-- begin Provided data --
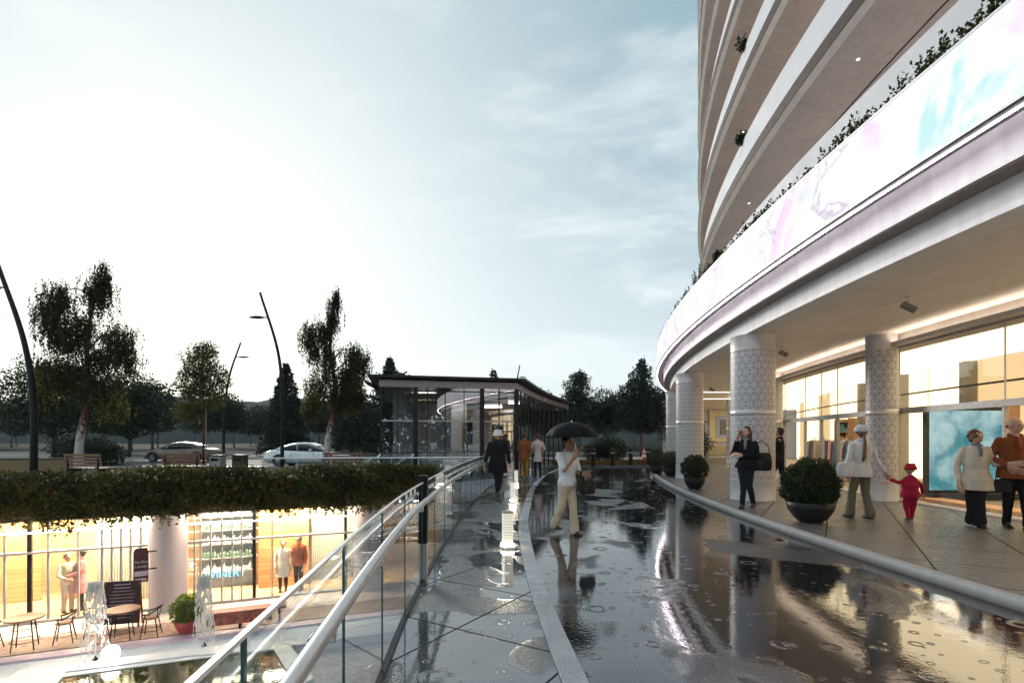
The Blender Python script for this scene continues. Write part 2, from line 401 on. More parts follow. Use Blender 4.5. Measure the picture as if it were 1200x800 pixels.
# left walkway, strip, sidewalk
strip_sheet('walkway', [p for p in offs(RC, 0) ], [STRIP[min(len(STRIP)-1, int(i*len(STRIP)/len(RC)*.86))] for i in range(len(RC))], .004, walk_m)
strip_sheet('stone_strip', offs(STRIP, .085), offs(STRIP, -.085), .012, strip_m)
# sidewalk under the canopy: real step with a rounded kerb
strip_sheet('sidewalk', arc(64.97, -32, 33, 120), arc(60.2, -32, 33, 120), .10, side_m)
bm = BM(); ring(bm, [(64.96, .0), (64.96, .103), (64.97, .110), (65.00, .113), (65.07, .112), (65.095, .104), (65.105, .08), (65.11, .0)], -32, 33, 200)
kb = bobj('kerb', bm, kerb_stone, smooth=True); kb['kind'] = 'structure'
sheet('lobby_floor', [(p.x, p.y) for p in arc(60.2, 14, 33, 30)] + [(40, 52), (40, 20)], .099, side_m)

# street beyond
def quad(name, x0, y0, x1, y1, z, mat, kind='structure'): return sheet(name, [(x0, y0), (x1, y0), (x1, y1), (x0, y1)], z, mat, kind)
quad('street', -160, 28.3, 60, 41, .006, road_m)
for nm_, pts_ in (('street_pavement', [(-160, 28.25), (-160, 0), (-60, 0)] + [(p.x, p.y+.75) for p in HEDGE] + [(-2.6, 19.2), (-5.5, 20.4), (-7.5, 28.25)]),): sheet(nm_, pts_, .004, simple('dark_damp_paving', (.020, .020, .022), .7, vary=.4, bump=.3, spec=.1))
quad('lawn', -220, 41.2, 120, 400, .03, grass_m)
for i, (nm, y0, y1, x0, x1, z) in enumerate([('street_kerb', 27.9, 28.3, -160, -2.0, .10), ('street_kerb', 41.0, 41.3, -160, 120, .14), ('street_kerb', 54.5, 54.9, -160, 120, .20)]):
    bm = rbox((x0, y0, 0), (x1, y1, z), .02, 1); o = bobj(nm, bm, kerb_stone if i else strip_m); o['kind'] = 'structure'
quad('far_road', -160, 46, 120, 54.4, .035, road_m)
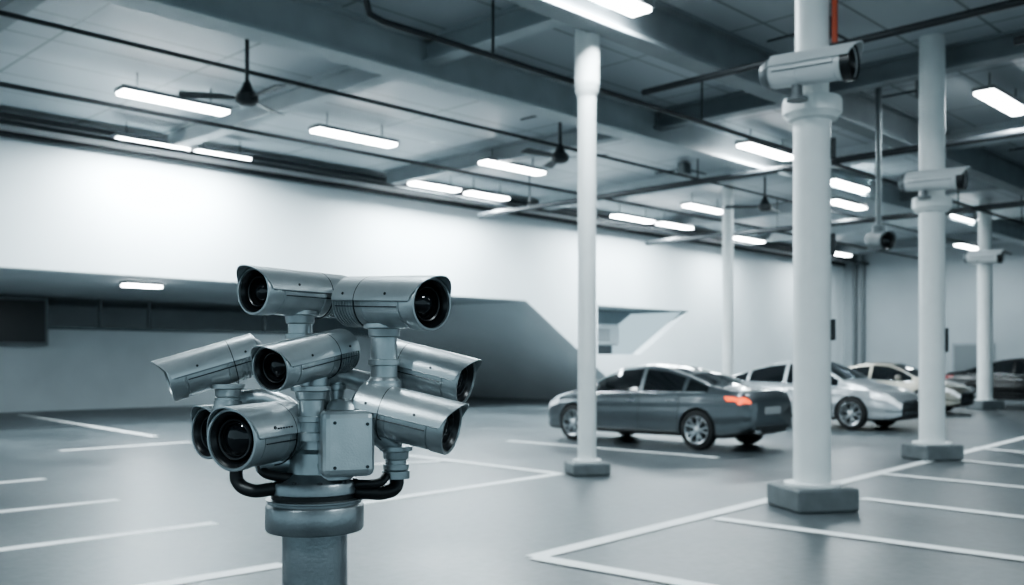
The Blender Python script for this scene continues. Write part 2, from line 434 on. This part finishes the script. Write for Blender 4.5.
-- end Provided data --
> Required work
Omit pictures; set down the rest of the material word for word.

> The completed task
The Blender Python script for this scene continues. Write part 2, from line 401 on. More parts follow. Use Blender 4.5. Measure the picture as if it were 1200x800 pixels.
# left walkway, strip, sidewalk
strip_sheet('walkway', [p for p in offs(RC, 0) ], [STRIP[min(len(STRIP)-1, int(i*len(STRIP)/len(RC)*.86))] for i in range(len(RC))], .004, walk_m)
strip_sheet('stone_strip', offs(STRIP, .085), offs(STRIP, -.085), .012, strip_m)
# sidewalk under the canopy: real step with a rounded kerb
strip_sheet('sidewalk', arc(64.97, -32, 33, 120), arc(60.2, -32, 33, 120), .10, side_m)
bm = BM(); ring(bm, [(64.96, .0), (64.96, .103), (64.97, .110), (65.00, .113), (65.07, .112), (65.095, .104), (65.105, .08), (65.11, .0)], -32, 33, 200)
kb = bobj('kerb', bm, kerb_stone, smooth=True); kb['kind'] = 'structure'
sheet('lobby_floor', [(p.x, p.y) for p in arc(60.2, 14, 33, 30)] + [(40, 52), (40, 20)], .099, side_m)

# street beyond
def quad(name, x0, y0, x1, y1, z, mat, kind='structure'): return sheet(name, [(x0, y0), (x1, y0), (x1, y1), (x0, y1)], z, mat, kind)
quad('street', -160, 28.3, 60, 41, .006, road_m)
for nm_, pts_ in (('street_pavement', [(-160, 28.25), (-160, 0), (-60, 0)] + [(p.x, p.y+.75) for p in HEDGE] + [(-2.6, 19.2), (-5.5, 20.4), (-7.5, 28.25)]),): sheet(nm_, pts_, .004, simple('dark_damp_paving', (.020, .020, .022), .7, vary=.4, bump=.3, spec=.1))
quad('lawn', -220, 41.2, 120, 400, .03, grass_m)
for i, (nm, y0, y1, x0, x1, z) in enumerate([('street_kerb', 27.9, 28.3, -160, -2.0, .10), ('street_kerb', 41.0, 41.3, -160, 120, .14), ('street_kerb', 54.5, 54.9, -160, 120, .20)]):
    bm = rbox((x0, y0, 0), (x1, y1, z), .02, 1); o = bobj(nm, bm, kerb_stone if i else strip_m); o['kind'] = 'structure'
quad('far_road', -160, 46, 120, 54.4, .035, road_m)
The Blender Python script for this scene continues. Write part 2, from line 434 on. This part finishes the script. Write for Blender 4.5.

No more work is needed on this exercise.